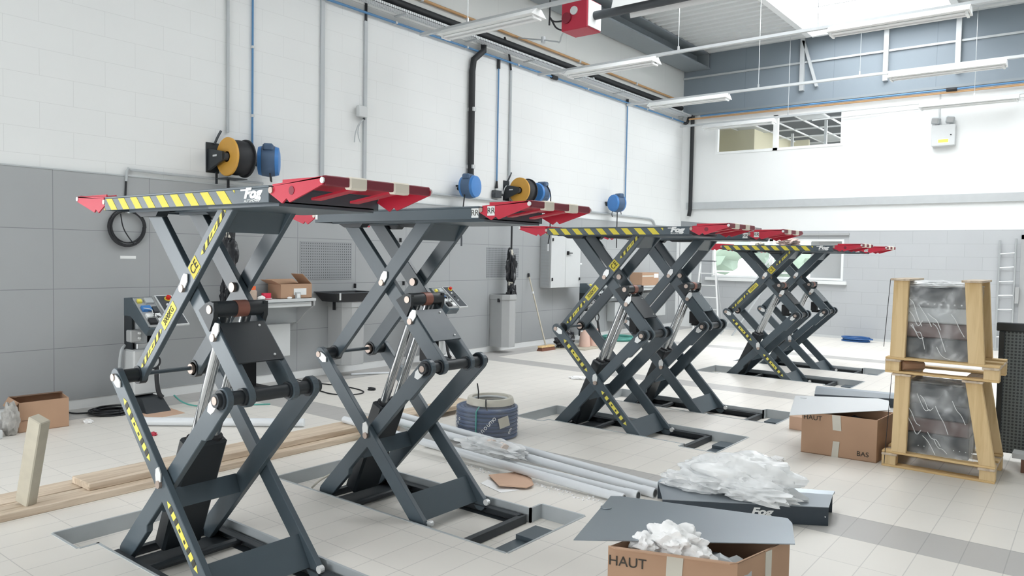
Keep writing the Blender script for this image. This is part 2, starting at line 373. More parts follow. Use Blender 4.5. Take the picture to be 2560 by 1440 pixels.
# corrugated roof deck with the visible skylight and the added fill openings
prof = []; y = YF
while y < YB+.2:
    prof += [(y, ZC), (y+.1, ZC), (y+.125, ZC+.045), (y+.225, ZC+.045)]; y += .25
mb = MB()
for (a, za), (b, zb) in zip(prof, prof[1:]):
    ym = (a+b)/2; cuts = sorted((s[0], s[1]) for s in SKYLIGHTS_AND_FILL if s[2]-.1 < ym < s[3]+.1); x = -.2
    for c0, c1 in cuts+[(XR+.2, None)]:
        if c0 > x: mb.bm.faces.new([mb.bm.verts.new(p) for p in ((x, a, za), (x, b, zb), (c0, b, zb), (c0, a, za))])
        x = c1
struct('ceiling', mb, M_DECK)
for i, (a, b, c, d) in enumerate(SKYLIGHTS_AND_FILL):
    mb = MB()
    mb.box(a-.03, a, c, d, 6.28, 6.72); mb.box(b, b+.03, c, d, 6.28, 6.72); mb.box(a-.03, b+.03, c-.1, c, 6.28, 6.72); mb.box(a-.03, b+.03, d, d+.1, 6.28, 6.72)
    mb.box(a-.12, a, c, d, 6.27, 6.285); mb.box(b, b+.12, c, d, 6.27, 6.285)
    fr = struct('window_%d' % (i+3), mb, M_WHITE)  # all but the first frame an unseen opening added for light
    struct('pane', MB().box(a, b, c, d, 6.7, 6.705), M_GLASS, parent=fr)
    mb = MB(); y = c+1.2
    while y < d-.5: mb.box(a, b, y-.03, y+.03, 6.62, 6.68); y += 1.35
    struct('glazing_bar', mb, M_WHITE, parent=fr)
# steel beam along the top of the left wall
mb = MB(); mb.box(.06, .66, YF, YB-.05, 6.0, 6.03); mb.box(.34, .37, YF, YB-.05, 6.03, ZC); mb.box(.06, .66, YF, YB-.05, ZC-.03, ZC)
mb.box(.06, .66, YB-.13, YB-.1, 6.03, ZC)
trim(mb, M_GBEAM)
mb = MB()
for yy in (10.0, 13.0, 15.9): mb.tube([(.66, yy, 6.28), (3.0, yy, 6.28)], .012, 6)
trim(mb, M_GBEAM)
# windows of the back wall
def window(n, x0, x1, z0, z1, mull, w, m):
    f = MB(); y0, y1 = YB-.012, YB+.08; t = w*.55
    f.box(x0, x1, y0, y1, z0, z0+t); f.box(x0, x1, y0, y1, z1-t, z1); f.box(x0, x0+t, y0, y1, z0+t, z1-t); f.box(x1-t, x1, y0, y1, z0+t, z1-t)
    for q in mull: f.box(q-w*.5, q+w*.5, y0, y1, z0, z1)
    fr = struct('window_%d' % n, f, m)
    e = [x0]+list(mull)+[x1]
    for a, b in zip(e, e[1:]): struct('pane', MB().box(a, b, YB+.03, YB+.036, z0, z1), M_GLASS, parent=fr)
    return fr
window(1, .83, 3.63, 4.03, 4.8, [2.21], .1, M_WHITE)
w2 = window(2, .83, 3.72, 1.21, 2.08, [2.2], .08, M_WHITE)
struct('blind', MB().box(3.02, 3.68, YB+.1, YB+.12, 1.22, 2.06), M_GREY, parent=w2)
struct('sill', MB().box(.7, 3.8, YB-.07, YB+.02, 1.13, 1.2), M_WHITE, parent=w2)
struct('lintel', MB().box(.7, 3.82, YB-.05, YB+.0, 2.16, 2.2), M_GREY, parent=w2)
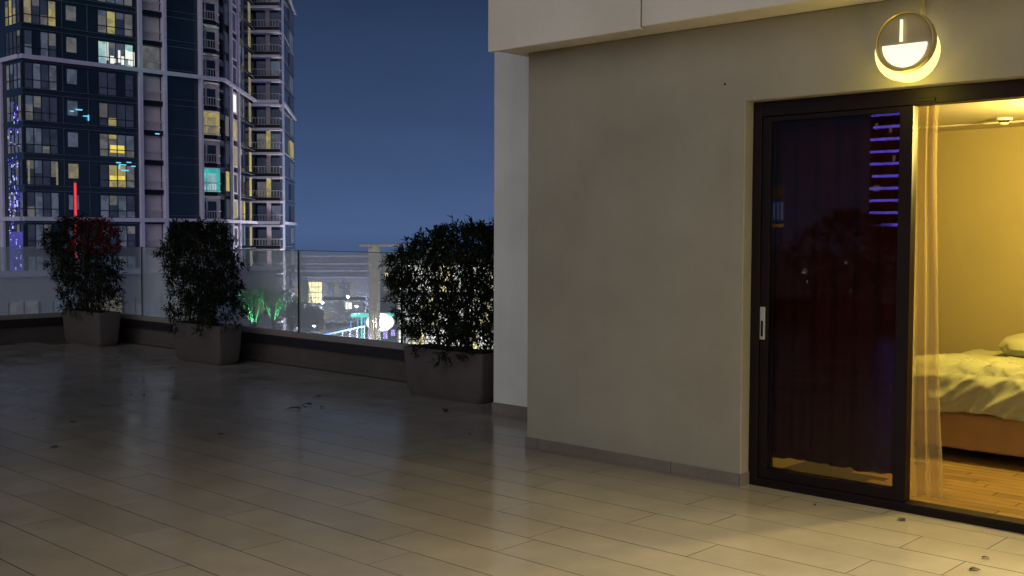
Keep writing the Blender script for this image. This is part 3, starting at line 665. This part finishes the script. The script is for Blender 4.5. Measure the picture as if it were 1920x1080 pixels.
for k in range(-5, 11):
    z = Z0+FH*k
    if k < 8:
        zb, zt = z+.35, z+2.45
        if k >= -2:
            # corner bay and its return, square window, four pane window
            bm_ = bay.get(k, 'cur')
            window(FL, .18, UL(51.3), zb-.15, zt+.2, bm_, nv_=4, nh=(zb+.65,))
            window(FM, 2.2, 5.85, zb-.15, zt+.2, bm_, nv_=4, nh=(zb+.65,))
            sqm = 'warm' if k == 1 else 'grey' if k in (5, 6) else 'cur'
            window(FL, UL(52.4), UL(53.45), zb+.65, zt+.05, sqm)
            window(FL, UL(55.77), UL(59.75), zb-.1, zt+.1, quad.get(k, 'cur'), nv_=4, nh=(zb+.6,))
            if k in (1, 2):
                w_ = MB(); FL.box(w_, UL(56.9 if k == 1 else 57.0), UL(58.6), .0, .024, zb+(.55 if k == 1 else .3), zb+1.1)
                w_.build('lit_lamp', MT['yelb'], tower)
            if k == 1:
                for u in (48.25, 51.15):
                    w_ = MB(); FL.box(w_, UL(u)-.08, UL(u)+.08, .03, .12, zb-.1, zt+.1); w_.build('lit_slit', MT['warm'], tower)
            if k == 5:
                w_ = MB()
                for u, a, b in ((56.8, .3, 2.2), (57.25, .0, .8), (57.7, .1, .6), (58.15, .2, 1.5), (58.5, .0, .9), (59.0, .7, 1.6), (59.3, .1, 1.5), (59.6, .0, 1.5)):
                    FL.box(w_, UL(u)-.1, UL(u)+(.14 if a else .3), .026, .05, zb+a, zb+b)
                w_.build('lit_figures', MT['whitel'], tower)
        # thin spandrel lines
        part(FL, 'spandrel_line', 'tline', (.0, UL(60.28), .01, .09, z-.42, z-.36), (.0, UL(60.28), .01, .09, z+.08, z+.14))
        part(FL, 'mullion_line', 'tline', (UL(51.9), UL(51.96), .01, .07, z+.15, z+FH-.43), (UL(54.6), UL(54.66), .01, .07, z+.15, z+FH-.43))
    # balcony strip between the two pale posts
    lit = {5: 'grey'}.get(k)
    b_ = MB(); FL.box(b_, UL(60.71), UL(63.24), -.62, -.55, z+.12, z+FH-.45); o = b_.build('balcony_wall', MT[lit or 'twall'], tower)
    part(FL, 'balcony_slab', 'tdark', (UL(60.71), UL(63.24), -.62, .02, z-.42, z+.10))
    bx = MB(); FL.box(bx, UL(60.71), UL(63.24), -.06, .03, z+1.02, z+1.14); FL.box(bx, UL(60.71), UL(63.24), -.06, .03, z+.12, z+.24)
    bx.build('balcony_rail', MT['trail'], tower)
    # dark panel column: faint floor lines
    part(FL, 'panel_line', 'tline', (UL(63.66), UL(67.8), -.29, -.22, z-.2, z-.12), (UL(63.66), UL(67.8), -.29, -.22, z+.5, z+.56))
    # corner balcony (chamfered plan) with door, post and railing
    sm_ = {3: 'yelb', 1: 'tealb'}.get(k)
    bw = MB(); FL.box(bw, UL(68.12), UL(71.1), -1.2, -1.1, z+.1, z+FH-.5); o = bw.build('balcony_wall', MT[{3: 'yel', 1: 'tealb'}.get(k, 'twall')], tower)  # on lit floors the wall itself glows in place of lamplight
    for u0, u1 in ((68.35, 69.15), (69.45, 70.55)):
        w_ = MB(); FL.box(w_, UL(u0), UL(u1), -1.1, -1.04, z+.15, z+2.25)
        w_.build('balcony_door', MT[{3: 'warm', 1: 'teal'}.get(k, 'tglass')], tower)
    sl = MB(); sl.prism([(x-TO.x, y-TO.y) for x, y in ((68.12, 114.1), (68.12, 111.9), (70.0, 111.9), (71.15, 113.0), (71.15, 114.1))], z-.38-TO.z, z+.08-TO.z)
    sl.build('balcony_slab', MT['tdark'], tower)
    sf_ = MB(); sf_.prism([(x-TO.x, y-TO.y) for x, y in ((68.14, 114.1), (68.14, 111.95), (69.98, 111.95), (71.1, 113.0), (71.1, 114.1))], z-.46-TO.z, z-.383-TO.z)
    sf_.build('balcony_soffit', MT['tslab'], tower)
    rl_ = MB()
    for zz in (1.05, .16):
        FL.box(rl_, UL(68.12), UL(70.0), .04, .10, z+zz, z+zz+.09)
    Face((70.0, 111.95), (71.15, 113.05)).box(rl_, 0.001, 1.58, .0, .06, z+1.05, z+1.14)
    Face((70.0, 111.95), (71.15, 113.05)).box(rl_, 0.001, 1.58, .0, .06, z+.16, z+.25)
    for i in range(6): FL.box(rl_, UL(68.2)+i*.34, UL(68.24)+i*.34, .05, .09, z+.25, z+1.05)
    rl_.build('balcony_rail', MT['trail'], tower)
    # receding right face
    m1 = 'yel' if k == 1 else 'grey' if k == 3 else 'curd'
    window(FR, 1.6, 3.3, z+.3, z+2.6, m1)
    part(FR, 'recess_panel', 'twall', (4.75, 8.35, .0, .05, z+.1, z+FH-.55))
    w_ = MB(); FR.box(w_, 5.6, 7.6, .05, .08, z+.3, z+2.4); w_.build('window', MT[{4: 'whitel', 2: 'warm', 3: 'yel', 0: 'warm'}.get(k, 'curd')], tower)
    window(FR, 9.9, 13.3, z+.3, z+2.65, {2: 'warm', 0: 'warm', 3: 'grey', 5: 'cur', 6: 'cur', 8: 'cur'}.get(k, 'curd' if k % 2 else 'cur'), nv_=2, nh=(z+.95,))
    window(FR, 16.7, 18.2, z+.2, z+2.7, 'warm' if k not in (1, 2) else 'yel')
    part(FR, 'spandrel_line', 'tline', (8.9, 22.1, .01, .08, z-.2, z-.1))
    # projecting wing that faces us: slab, soffit, pier, doors, rails
    part(FC, 'balcony_slab', 'tdark', (-.2, 3.5, -.2, 1.6, z-.30, z+.12))
    part(FC, 'balcony_soffit', 'tband', (-.35, 3.55, -.2, 1.68, z-.58, z-.303))  # trim glow stands in for light from below on the soffit
    yl = k in (1, 3, -3)
    w_ = MB(); FC.box(w_, 1.35, 1.95, .02, .10, z+.13, z+FH-.43); w_.build('pier', MT['yel' if yl else 'twall'], tower)
    w_ = MB(); FC.box(w_, .1, 1.3, .01, .06, z+.2, z+2.3); w_.build('balcony_door', MT['curd' if not yl else 'grey'], tower)
    w_ = MB(); FC.box(w_, 2.05, 3.3, .01, .06, z+.2, z+2.3); w_.build('balcony_door', MT['curd' if k % 3 else 'cur'], tower)
    rl_ = MB(); FC.box(rl_, -.2, 3.5, 1.52, 1.58, z+1.0, z+1.08); FC.box(rl_, -.2, 3.5, 1.52, 1.58, z+.14, z+.2)
    for i in range(10): FC.box(rl_, -.18+i*.4, -.14+i*.4, 1.53, 1.57, z+.2, z+1.0)
    FC.box(rl_, 3.44, 3.5, .1, 1.52, z+1.0, z+1.08)
    rl_.build('balcony_rail', MT['trail'], tower)
    window(FD, 14.2, 20.4, z+.3, z+2.6, {2: 'cur', 1: 'curd', 3: 'yel', 0: 'curd', -1: 'cur', -2: 'grey'}.get(k, 'curd' if k % 2 else 'cur'))
    part(FD, 'spandrel_line', 'trail' if k in (3, 5, 8) else 'tline', (.4, 22, .01, .10, z-.12, z))
# pale bands every five storeys and the pale posts
for zb in (Z0-5*FH, Z0, Z0+5*FH, Z0+10*FH):
    part(FL, 'band', 'tband', (-.25, UL(71.0), .10, .42, zb-.22, zb+.20)); part(FM, 'band', 'tband', (0, 5.75, .10, .42, zb-.22, zb+.20))
    part(FR, 'band', 'tband', (.05, 22.2, .10, .40, zb-.2, zb+.18)); part(FC, 'band', 'tband', (0, 3.45, 1.62, 1.80, zb-.2, zb+.18)); part(FD, 'band', 'tband', (.1, 22.2, .12, .4, zb-.2, zb+.18))
for u0, u1 in ((UL(60.30), UL(60.70)), (UL(63.25), UL(63.60)), (UL(67.85), UL(68.11))):
    part(FL, 'post', 'tband', (u0, u1, -.35, .38, -13.9, 47))
part(FR, 'post', 'tband', (4.05, 4.6, .0, .30, -13.9, 47)); part(FR, 'post', 'tband', (8.5, 9.05, .0, .30, -13.9, 47)); part(FD, 'post', 'tband', (.0, .35, .02, .3, -13.9, 47))
part(FM, 'post', 'tband', (.5, 1.35, .05, .30, -13.9, 19))
# red tube, then blue and cyan reflections painted as glowing pieces
part(FL, 'neon_bracket', 'tline', (UL(52.80), UL(53.20), .09, .139, -2.4, 6.8))
o = part(FL, 'red_neon_tube', 'red', (UL(52.90), UL(53.10), .14, .24, -2.2, 6.6))
bl = MB(); bs = MB()
for i in range(170):
    zz = rw.choice((rw.uniform(10, 14.5), rw.uniform(-4, 4.8), rw.uniform(-8, 5), rw.uniform(4, 9))); u = rw.uniform(2.6, 5.4); hw = rw.uniform(.03, .13); hh = rw.uniform(.05, .35)
    FM.box(bs if rw.random() < .4 else bl, u-hw, u+hw, .14, .17, zz, zz+hh)
tag(bl.build('blue_reflection_pieces', MT['blue'], tower), kind='stuff'); tag(bs.build('blue_reflection_dots', MT['bluew'], tower), kind='stuff')
MT['bluep'] = emit('blue_patch_glow', (.10, .09, .42), .6, .8, .8, (.02, .02, .10))
part(FM, 'blue_glow_patch', 'bluep', (2.4, 5.7, .13, .135, -11.5, 1.5))  # lower part of the reflected blue, painted as a glowing sheet
cn = MB()
for u, zz, du, dz in ((57.6, 8.9, .5, .12), (58.0, 8.7, .7, .10), (58.8, 9.0, .5, .10), (58.2, 8.1, .8, .12), (59.3, 8.6, .5, .1), (57.9, 8.3, .12, .5), (53.2, 14.2, .7, .12), (54.0, 13.6, .5, .1), (52.6, 14.0, .4, .1), (54.5, 13.2, .12, .6), (62.2, 12.3, .5, .12)):
    FL.box(cn, UL(u), UL(u)+du, .13, .2, zz, zz+dz)
cn.build('cyan_reflection', MT['cyan'], tower)  # coloured reflections in the tower glass, put in as glowing bars
# lower podium storeys behind the balustrade glass
MT['plow'] = mat('podium_panel', (.62, .60, .70), .6, .12, .2)
pb = tag(empty('podium_block', (58, 108, -14)), 'pale low podium block at the foot of the dark tower', 'building')
PO = Vector((58, 108, -14))
b_ = MB(); b_.box(42-PO.x, 74-PO.x, 106-PO.y, 111.2-PO.y, 0, 11.2); b_.build('wall', MT['plow'], pb)
for i in range(7):
    for j in range(2):
        w_ = MB(); x = 43.5+i*4.3; zz = 1.6+j*4.6; w_.box(x-PO.x, x+2.9-PO.x, 105.9-PO.y, 106.02-PO.y, zz, zz+2.6)
        o = w_.build('window', MT[('cur', 'grey', 'cur', 'warm')[(i*3+j) % 4]], pb)
        f_ = MB()
        for u in (0, 1.45, 2.9): f_.box(x+u-.06-PO.x, x+u+.06-PO.x, 105.84-PO.y, 105.898-PO.y, zz, zz+2.6)
        f_.build('window_frame', MT['tframe'], o)
b_ = MB(); b_.box(41.8-PO.x, 74.2-PO.x, 105.6-PO.y, 111.2-PO.y, 11.201, 11.6); b_.build('roof_edge', MT['tband'], pb)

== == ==

- [GIVEN EXERCISE] Show, from the listing above, each line that contains the word "Keep".

- [RESULT FOR THIS EXERCISE]
Keep writing the Blender script for this image. This is part 2, starting at line 373. More parts follow. Use Blender 4.5. Take the picture to be 2560 by 1440 pixels.
Keep writing the Blender script for this image. This is part 3, starting at line 665. This part finishes the script. The script is for Blender 4.5. Measure the picture as if it were 1920x1080 pixels.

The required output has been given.